Sarebbe stato cioè avventato e imprudente come Di Francesco nel secondo tempo, col suo tutti avanti e speriamo di pareggiarla? No, non l’avrebbe fatto. Avrebbe ragionato l’attacco anche il più fantasioso che ci potesse essere. Quando affrontava Modena, la Juventus della pallavolo, da giovane allenatore che sognava di battere il mito Velasco, come Brian Clough sognava di battere Don Revie nell’Inghilterra anni ’70, organizzava una pallavolo d’attacco tutta schemi veloci e combinate per abbattere il miglior muro della serie A comandato da un dioscuro buono come Lucchetta. C’era metodo nell’azzardo, non imprecisione.

Ecco la differenza che non nasce dal forviante concetto dell’inesperienza, ma trova patria nel ragionamento sottile. In questo Di Francesco e Montali sono diversi: uno, il Monty, era un pirata che azzardava la mossa perchè la vedeva prima e quasi voleva che la partita andasse storta per cambiarla; l’altro è un tecnico di una macchina che cambia pezzi e aggiunge perchè deve non perchè anticipa il guasto. In questo Di francesco deve crescere, nella lettura della partita che cambia e nei cambi tattici che la riportino dalla parte del mare dove si estende la sua sponda.

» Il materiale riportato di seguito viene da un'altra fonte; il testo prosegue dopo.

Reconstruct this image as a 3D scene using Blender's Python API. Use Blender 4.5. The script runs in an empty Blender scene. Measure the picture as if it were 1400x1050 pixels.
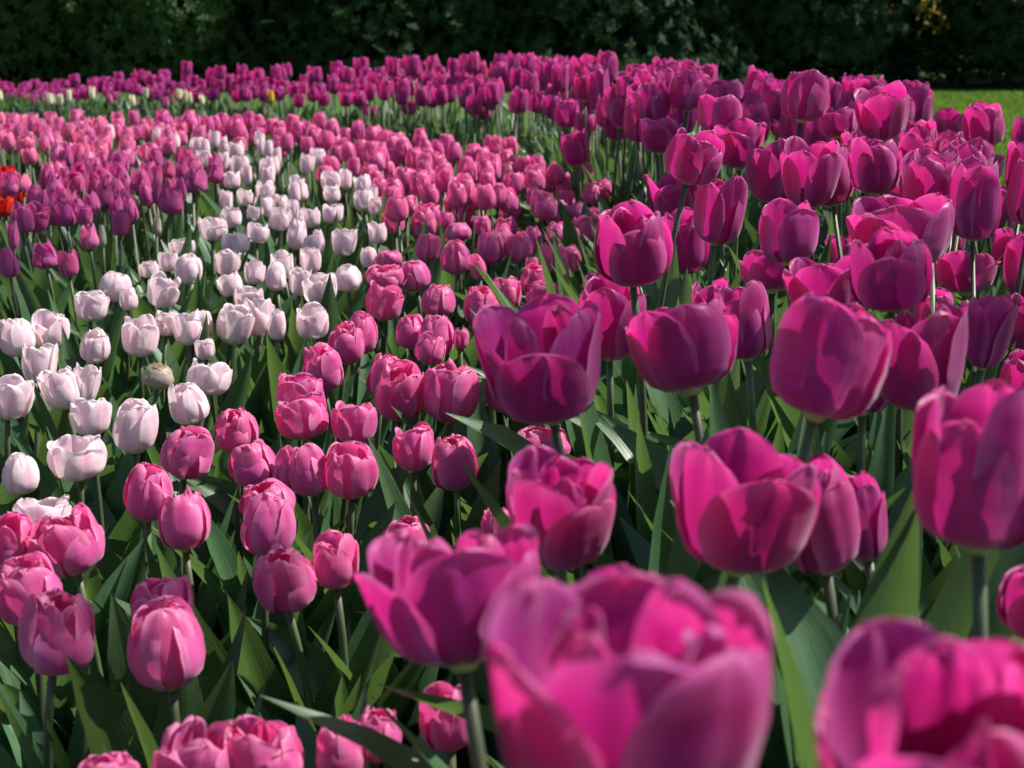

Gattuso, invece, con mosse semplici e dirette somiglia di più al giovane Montali. Passionale in panchina, attento alla compattezza e alle posizioni, allena in modo diretto come faceva il ragazzo-allenatore prodigio della pallavolo anni ’90, duri entrambi, cercano il gioco altro simulacro dell’allenamento. Gioca, gioca, gioca, diceva Stork il grande palleggiatore americano, quando raccontava delle parole di Montali in allenamento. Giocate, giocate, giocate ripeteva ieri Gattuso per incrementare il miglior secondo tempo del suo giovane Milan. Di Francesco e Gattuso non sono Montali ora, gli manca la visione fissa e incrollabile che il Monty già a 26 anni aveva per la vittoria. Lui già aveva un tratto che lo avvicinava e avvicina a Capello e a Mourinho, loro i giovani di oggi devo darselo ancora. Ma lo troveranno, questo è certo.